Scott’s Glossopteris specimen

In this video Dr Paul Kenrick, a palaeontologist at the Natural History Museum, reveals a plant fossil that is very important to science. It was collected in 1912 by Captain Scott’s Polar Party on their final expedition to Antarctica.

The Glossopteris indica specimen, now cared for in the Museum’s collections, helped provide evidence that Antarctica had once been part of the ancient supercontinent Gondwana.

Why is Scott’s Glossopteris specimen important?

Fossilised leaf of Glossopteris indica collected by Scott’s polar party.

Fossilised leaf of Glossopteris indica collected by Scott’s polar party.

Glossopteris indica, which has feather-like leaves and a pronounced mid-rib, is an extinct seed-bearing shrub or tree from the Southern Hemisphere. It existed around 300-250 million years ago.

Robert Falcon Scott and his team were the first people to find evidence of this plant in mainland Antarctica, and several Glossopteris fossils were recovered near their bodies after the ill-fated Terra Nova expedition.

The plant fossil that the party collected wasn’t well preserved and, although Scott and his team realised it was a fossilised plant, they didn’t recognise its real significance at the time. It was only when the specimen was later studied that its identity was revealed.

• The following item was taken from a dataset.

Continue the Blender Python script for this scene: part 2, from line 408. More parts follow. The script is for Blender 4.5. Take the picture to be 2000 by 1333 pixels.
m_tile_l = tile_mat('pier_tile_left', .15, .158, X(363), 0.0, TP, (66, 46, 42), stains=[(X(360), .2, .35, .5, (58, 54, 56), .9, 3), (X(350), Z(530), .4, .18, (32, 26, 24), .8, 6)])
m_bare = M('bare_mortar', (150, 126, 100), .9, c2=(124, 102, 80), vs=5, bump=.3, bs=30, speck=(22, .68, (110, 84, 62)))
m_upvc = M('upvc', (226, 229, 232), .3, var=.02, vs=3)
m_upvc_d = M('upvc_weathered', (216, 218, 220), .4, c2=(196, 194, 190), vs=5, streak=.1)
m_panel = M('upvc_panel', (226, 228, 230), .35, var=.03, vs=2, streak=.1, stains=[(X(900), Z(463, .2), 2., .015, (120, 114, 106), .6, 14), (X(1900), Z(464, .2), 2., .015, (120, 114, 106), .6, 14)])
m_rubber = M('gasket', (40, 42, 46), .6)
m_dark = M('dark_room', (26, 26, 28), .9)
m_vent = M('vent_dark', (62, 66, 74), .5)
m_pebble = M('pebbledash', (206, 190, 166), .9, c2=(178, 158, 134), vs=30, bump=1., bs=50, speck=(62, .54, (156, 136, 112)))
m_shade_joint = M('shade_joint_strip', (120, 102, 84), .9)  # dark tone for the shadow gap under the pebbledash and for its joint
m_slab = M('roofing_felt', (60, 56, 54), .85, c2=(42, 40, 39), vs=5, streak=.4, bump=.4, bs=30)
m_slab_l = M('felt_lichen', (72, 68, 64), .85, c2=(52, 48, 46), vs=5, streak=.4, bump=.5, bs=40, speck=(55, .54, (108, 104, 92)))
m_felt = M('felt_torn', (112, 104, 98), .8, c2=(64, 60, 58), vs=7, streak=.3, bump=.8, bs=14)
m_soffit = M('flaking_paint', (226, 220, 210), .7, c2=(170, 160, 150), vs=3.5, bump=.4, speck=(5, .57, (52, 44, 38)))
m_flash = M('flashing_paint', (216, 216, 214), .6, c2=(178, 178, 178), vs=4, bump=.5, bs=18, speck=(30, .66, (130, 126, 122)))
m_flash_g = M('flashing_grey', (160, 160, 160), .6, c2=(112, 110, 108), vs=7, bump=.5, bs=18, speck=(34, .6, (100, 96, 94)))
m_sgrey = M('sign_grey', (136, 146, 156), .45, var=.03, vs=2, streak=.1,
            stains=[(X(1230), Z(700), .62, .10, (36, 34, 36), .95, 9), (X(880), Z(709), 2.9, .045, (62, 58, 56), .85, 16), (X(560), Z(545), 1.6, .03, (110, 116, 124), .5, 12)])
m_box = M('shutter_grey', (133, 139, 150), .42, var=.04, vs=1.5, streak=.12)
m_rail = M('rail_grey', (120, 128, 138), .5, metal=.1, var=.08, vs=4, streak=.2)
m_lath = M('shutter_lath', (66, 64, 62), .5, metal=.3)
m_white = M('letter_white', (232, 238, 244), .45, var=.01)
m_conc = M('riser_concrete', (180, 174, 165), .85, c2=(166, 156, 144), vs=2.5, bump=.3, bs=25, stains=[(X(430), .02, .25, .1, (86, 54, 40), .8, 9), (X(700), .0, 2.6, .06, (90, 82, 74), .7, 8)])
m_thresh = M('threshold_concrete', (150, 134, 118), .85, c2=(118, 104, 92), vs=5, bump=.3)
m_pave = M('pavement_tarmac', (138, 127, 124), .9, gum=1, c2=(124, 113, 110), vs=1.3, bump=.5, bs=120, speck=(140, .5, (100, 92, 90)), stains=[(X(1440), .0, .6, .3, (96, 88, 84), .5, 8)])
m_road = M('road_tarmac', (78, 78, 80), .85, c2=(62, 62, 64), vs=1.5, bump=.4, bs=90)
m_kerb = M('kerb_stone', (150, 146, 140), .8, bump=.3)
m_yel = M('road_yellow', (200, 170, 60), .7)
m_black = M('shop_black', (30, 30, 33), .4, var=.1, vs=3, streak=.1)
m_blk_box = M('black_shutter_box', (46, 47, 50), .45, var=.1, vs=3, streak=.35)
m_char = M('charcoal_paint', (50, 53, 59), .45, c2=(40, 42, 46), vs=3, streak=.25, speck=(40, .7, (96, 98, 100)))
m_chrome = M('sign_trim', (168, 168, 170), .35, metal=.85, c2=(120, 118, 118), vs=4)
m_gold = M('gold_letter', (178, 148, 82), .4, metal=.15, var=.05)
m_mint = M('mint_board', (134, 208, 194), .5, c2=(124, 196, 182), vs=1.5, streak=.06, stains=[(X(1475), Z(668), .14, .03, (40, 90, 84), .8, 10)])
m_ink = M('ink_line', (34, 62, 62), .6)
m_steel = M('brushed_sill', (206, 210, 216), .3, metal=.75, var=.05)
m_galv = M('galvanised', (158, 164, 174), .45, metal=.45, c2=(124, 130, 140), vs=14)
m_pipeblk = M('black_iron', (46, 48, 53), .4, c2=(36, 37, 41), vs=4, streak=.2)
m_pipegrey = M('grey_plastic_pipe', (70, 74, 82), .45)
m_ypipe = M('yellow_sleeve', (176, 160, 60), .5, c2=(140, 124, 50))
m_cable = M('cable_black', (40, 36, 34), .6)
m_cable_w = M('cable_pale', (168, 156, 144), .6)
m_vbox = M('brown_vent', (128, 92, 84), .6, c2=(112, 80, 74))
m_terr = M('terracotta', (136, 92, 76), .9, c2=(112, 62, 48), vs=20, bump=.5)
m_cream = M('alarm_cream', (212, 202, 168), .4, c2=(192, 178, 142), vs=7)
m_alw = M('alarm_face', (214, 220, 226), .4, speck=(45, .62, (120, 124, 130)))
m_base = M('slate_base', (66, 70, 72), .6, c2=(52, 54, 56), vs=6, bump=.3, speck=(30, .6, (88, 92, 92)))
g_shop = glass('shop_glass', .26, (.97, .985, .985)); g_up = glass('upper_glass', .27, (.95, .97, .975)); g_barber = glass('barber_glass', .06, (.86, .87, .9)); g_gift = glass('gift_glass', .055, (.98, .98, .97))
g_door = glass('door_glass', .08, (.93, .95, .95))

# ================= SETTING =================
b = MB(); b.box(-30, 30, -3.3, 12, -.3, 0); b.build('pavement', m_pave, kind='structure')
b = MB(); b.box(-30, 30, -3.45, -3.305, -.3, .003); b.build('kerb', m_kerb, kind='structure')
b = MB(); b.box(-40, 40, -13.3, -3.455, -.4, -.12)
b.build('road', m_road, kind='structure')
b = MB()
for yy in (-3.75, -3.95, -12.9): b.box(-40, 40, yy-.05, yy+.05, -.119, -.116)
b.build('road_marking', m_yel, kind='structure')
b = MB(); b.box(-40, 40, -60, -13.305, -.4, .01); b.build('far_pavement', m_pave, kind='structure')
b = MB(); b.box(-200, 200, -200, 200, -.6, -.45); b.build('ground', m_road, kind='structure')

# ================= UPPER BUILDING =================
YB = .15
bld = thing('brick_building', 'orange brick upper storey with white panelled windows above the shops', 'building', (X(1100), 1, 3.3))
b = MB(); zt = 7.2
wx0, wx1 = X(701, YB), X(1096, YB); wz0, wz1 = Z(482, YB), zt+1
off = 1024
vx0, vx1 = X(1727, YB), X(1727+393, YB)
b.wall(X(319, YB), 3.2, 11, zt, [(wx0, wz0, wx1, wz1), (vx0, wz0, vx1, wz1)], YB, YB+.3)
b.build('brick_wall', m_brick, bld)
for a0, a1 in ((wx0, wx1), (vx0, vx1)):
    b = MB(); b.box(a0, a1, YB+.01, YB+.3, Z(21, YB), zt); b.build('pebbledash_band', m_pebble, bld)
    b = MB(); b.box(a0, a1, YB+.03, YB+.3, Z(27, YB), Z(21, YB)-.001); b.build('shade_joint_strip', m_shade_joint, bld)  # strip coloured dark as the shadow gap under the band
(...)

Glossopteris has now been found in all of the Southern Hemisphere continents, providing strong evidence that they were once amalgamated into the supercontinent Gondwana, which existed hundreds of millions of years ago. So Scott’s specimen has played an important role in helping us understand how the modern Earth formed.

Fossilised plants like Glossopteris also show that the climate of Antarctica was very different in the past.

One of many specimens collected by Scott’s party

When the Terra Nova returned from Antarctica she carried thousands of zoological and geological specimens, now part of the scientific collections at the Natural History Museum and Canterbury Museum, New Zealand. Scientists use these in their research today and will for many years to come, increasing our ever-growing knowledge of Antarctica.